Now, go work on the car or watch another video about working on the car? I've learned a few things that are good to know but nothing got done (or done wrong!).
 


318willrun goes front to back removing head bolts, Slantfish works from the center out (like installing). Do they have to be removed from the center out? I don't know why that would be, but I don't know a lot of things. I know that I watched another video instead of wrenching . . .
 
Rocker arms and pushrods removed and organized -

engine_teardown_valvetrain_05.JPG


Gonna need a bigger breaker bar to get the head bolts loose. They're only supposed to be 90 ft/lbs but it feels like more than that - but maybe that's because I'm stretching over the fender.

I've got these old Hedman headers from 94 or so.
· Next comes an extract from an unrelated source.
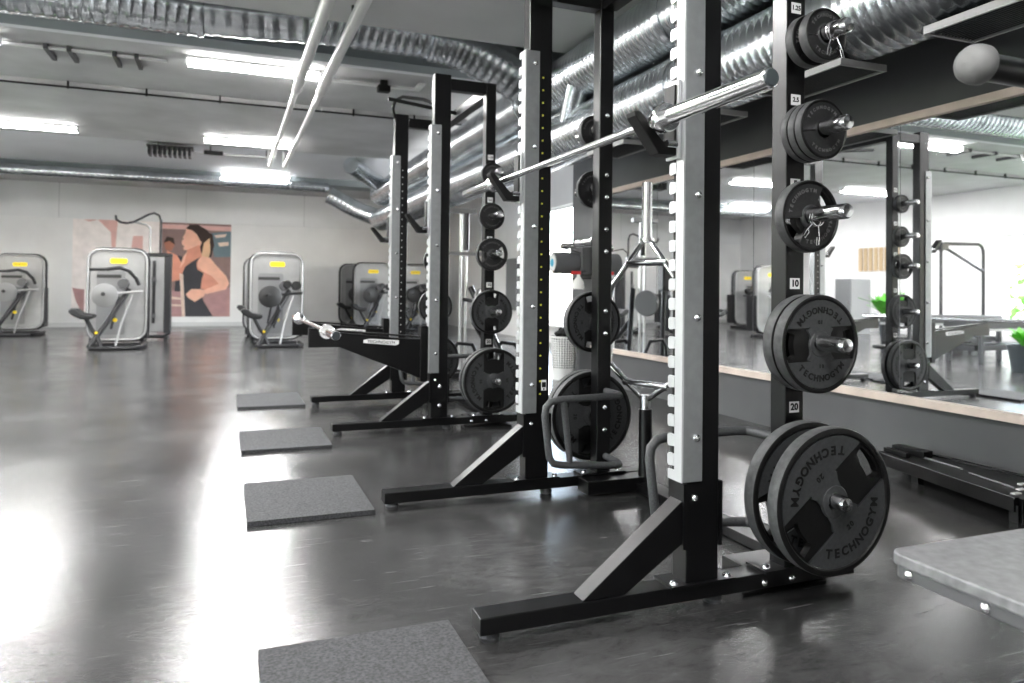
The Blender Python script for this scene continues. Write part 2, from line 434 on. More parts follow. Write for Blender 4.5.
def rack(ya, yb, label, fancy):
    org = (1.35, (ya+yb)/2, 0)
    root = thing('squat_rack', label, 'squat rack', org, 0, 'black half racks standing in a row')
    side(root, org, ya, 1, False, fancy)
    side(root, org, yb, -1, True, fancy)
    O = Vector(org)
    MB(O).box(1.715, 1.793, ya+.076, yb-.076, 2.375, 2.45).build('crossbeam', M['rack'], root, .003)
    MB(O).box(1.86, 1.96, ya+.19, yb-.19, .01, .05).build('floor_crossmember', M['rack'], root, .003)
    # pull-up grips on the rear crossbeam
    ym = (ya+yb)/2
    gr = MB(O)
    for d in (.1,): 
        gr.tube([(1.715, ym+d, 2.41), (1.30, ym+d, 2.455), (1.16, ym+d, 2.47)], .015, 10)
    gr.build('pull_up_grip', M['hook'], root)
    gb = MB(O).tube([(1.32, yb-.07, 2.44), (1.30, yb-.09, 2.52), (1.31, yb-.13, 2.58), (1.36, yb-.2, 2.60), (1.50, yb-.34, 2.56), (1.62, yb-.42, 2.50), (1.74, yb-.44, 2.44)], .014, 10).build('curved_pull_up_bar', M['hook'], root)
    return root
YA, YBo, YC, YDo = 1.904, 3.284, 4.921, 6.296
rack1 = rack(YA, YBo, 'tall black half rack nearest the camera, loaded barbell hooks and grey slotted strips', True)
rack2 = rack(YC, YDo, 'second black half rack farther back with spotter arms sticking out to the left', False)

# hexagonal bar holder tube on rack 1 (part of the rack)
O1 = Vector((1.35, (YA+YBo)/2, 0))
MB(O1).tube([(1.925, 3.12, .05), (1.925, 3.12, .40)], .032, 16).build('bar_holder', M['rack'], rack1)

# ------------------------------------------------------------------ J hooks
def jhook():
    r = thing('bar_hook', 'x', 'bar hook')
    # local: x=0 at strip front face, y centred on the upright, z=0 at the cup bottom
    MB().box(-.012, 0, -.034, .034, -.03, .215).build('back_plate', M['stripface'], r, .003)
    MB().box(-.02, -.012, -.026, .034, -.02, .2).build('plastic_liner', M['hook'], r, .002)
    MB().prism([(-.012, -.02), (-.012, .02), (-.06, .02), (-.14, .105), (-.162, .105), (-.158, .09), (-.075, -.02)], 'y', -.027, .027).build('cup', M['hook'], r, .003)
    MB().tube([(-.016, -.03, .012), (-.05, -.03, .012)], .012, 10).build('lock_pin', M['bolt'], r)
    return r
jh = jhook(); jh.location = (1.298, YA+.04, 1.42); jh['label'] = 'black J-shaped bar hook on the nearest upright, holding the barbell near end'; jh['group'] = 'bar hooks on the rack uprights'
dup(jh, (1.298, YBo-.04, 1.42), 'J-shaped bar hook under the far end of the chrome barbell', 'bar hooks on the rack uprights')
dup(jh, (1.298, YC+.04, 1.385), 'empty black V-shaped bar hook on the near upright of the second rack', 'bar hooks on the rack uprights')
dup(jh, (1.298, YDo-.04, 1.39), 'empty V-shaped bar hook on the farthest rack upright', 'bar hooks on the rack uprights')

# ------------------------------------------------------------------ barbells
def barbell(y0, y1, x, z, label, sl=.43):
    r = thing('barbell', label, 'barbell', (x, y0, z-.014))
    O = r.location
    MB(O).tube([(x, y0+sl, z), (x, y1-sl, z)], .0142, 16).build('shaft', M['chromeb'], r)
    for e, s in ((y0, 1), (y1, -1)):
        sv = MB(O).lathe([(.021, .002), (.0255, .006), (.0255, sl-.05)], (x, e, z), (0, s, 0), 24)
        for q in range(1, 6): pass
        so = sv.build('sleeve', M['chrome'], r)
        MB(O).lathe([(0, 0), (.019, 0), (.0225, .003), (.0225, .012)], (x, e-s*.002, z), (0, s, 0), 24).build('end_cap', M['pot'], so)
        MB(O).lathe([(.0255, sl-.052), (.040, sl-.052), (.0435, sl-.046), (.0435, sl-.02), (.040, sl-.014), (.0315, sl-.018), (.0315, sl+.012), (.027, sl+.016), (.014, sl+.018)], (x, e, z), (0, s, 0), 28).build('collar', M['chrome'], r)
    return r
barbell(1.40, 3.80, 1.205, 1.495, 'long chrome barbell resting on the hooks of the nearest rack', .49)
barbell(3.9, 6.4, .535, .727, 'chrome barbell lying across the tips of the two black spotter arms', .42)

# spotter arms
def spotter():
    r = thing('spotter_arm', 'x', 'spotter arm')
    MB().prism([(-.045, -.34), (-.045, -.07), (-.20, -.062), (-.77, .0), (-.795, .0), (-.795, -.115), (-.60, -.115)], 'y', -.03, .03).build('arm', M['rack'], r, .004)
    MB().prism([(-.795, .0), (-.045, -.06), (-.045, -.05), (-.795, .012)], 'y', -.03, .03).build('rubber_top', M['hook'], r)
    pl = MB().prism([(-.44, -.09), (-.22, -.11), (-.20, -.10), (-.20, -.075), (-.40, -.062), (-.44, -.07)], 'y', -.0325, -.03).build('name_plate', M['tag'], r)
    tb = MB(); mesh_add(tb, text_mesh('TECHNOGYM', .03, .0003), Matrix.Translation((-.32, -.0335, -.086)) @ Matrix.Rotation(R(4), 4, 'Y') @ Matrix.Rotation(R(90), 4, 'X'))
    tb.build('lettering', M['ink'], pl)
    MB().box(-.05, -.0, -.045, .045, -.36, .02).build('bracket', M['rack'], r, .003)
    return r
sp = spotter(); sp.location = (1.296, YC+.04, .70); sp['label'] = 'black tapered spotter arm with a white name plate, nearer one on the second rack'; sp['group'] = 'spotter arms on the second rack'
dup(sp, (1.296, YDo-.04, .70), 'black spotter arm half hidden behind the nearer spotter arm', 'spotter arms on the second rack')

# ------------------------------------------------------------------ weight plates
def circ(r, n=64, a0=0): return [(r*math.cos(a0+2*PI*k/n), r*math.sin(a0+2*PI*k/n)) for k in range(n)]
def arc(r, a, b, n=20): return [(r*math.cos(a+(b-a)*k/n), r*math.sin(a+(b-a)*k/n)) for k in range(n+1)]
LET = {}
def letter(ch, size):
    k = (ch, size)
    if k not in LET: LET[k] = text_mesh(ch, size, .0006, 'glyph', .0012*size/.05)
    return LET[k]
def ring_text(mb, txt, rad, size, mid, z, step, flip=False, face=1):
    """letters around a circle in the XY plane centred on angle mid (degrees), read from +Z (face=1) or -Z (face=-1)"""
    n = len(txt)
    for i, ch in enumerate(txt):
        a = (i-(n-1)/2)*step
        th = R(mid) + (a if flip else -a)
        rot = th - PI/2 if not flip else th + PI/2
        m = Matrix.Translation((rad*math.cos(th), rad*math.sin(th), z)) @ Matrix.Rotation(rot, 4, 'Z')
        if face < 0: m = Matrix.Rotation(PI, 4, 'Y') @ m
        mesh_add(mb, letter(ch, size), m)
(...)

I was going to put TTI on it, but these are here and I suppose they'll be fine until I get drop spindles on the front.

engine_teardown_headers_01.JPG


I'm wondering about the lip here where the pipes weld to the mounting plate, will this be able to seal o.k.?

engine_teardown_headers_02.JPG


I ordered these and a crossover pipe and mufflers when I was 18 or 19 - didn't know anything about cars or anybody who knew anything about cars. The pipe sizes may not match up. On the headers, it looks like I've got 1 3/4" pipes dumping into a 3" pipe -

engine_teardown_headers_03.JPG


engine_teardown_headers_04.JPG


I'll have to measure the other stuff later.
 
Got a 24" breaker bar. Much nicer to work with but the mail took forever. Anyway, head bolts are out and one head is off. The pistons appear to have plenty of carbon on them - I've never been into an engine this far before, but I'm guessing that's what it is. I was hoping to see some cross hatching on the cylinder walls, but none is apparent.

engine-teardown-cylinders-01.jpg


engine-teardown-cylinders-02.jpg


I'm having trouble getting the driver's side head off. I watched a Slantfish video on Youtube and he had the same problem with the driver's side head. He worked a drywall putty knife under the head until it loosened up. I haven't had any luck with that yet.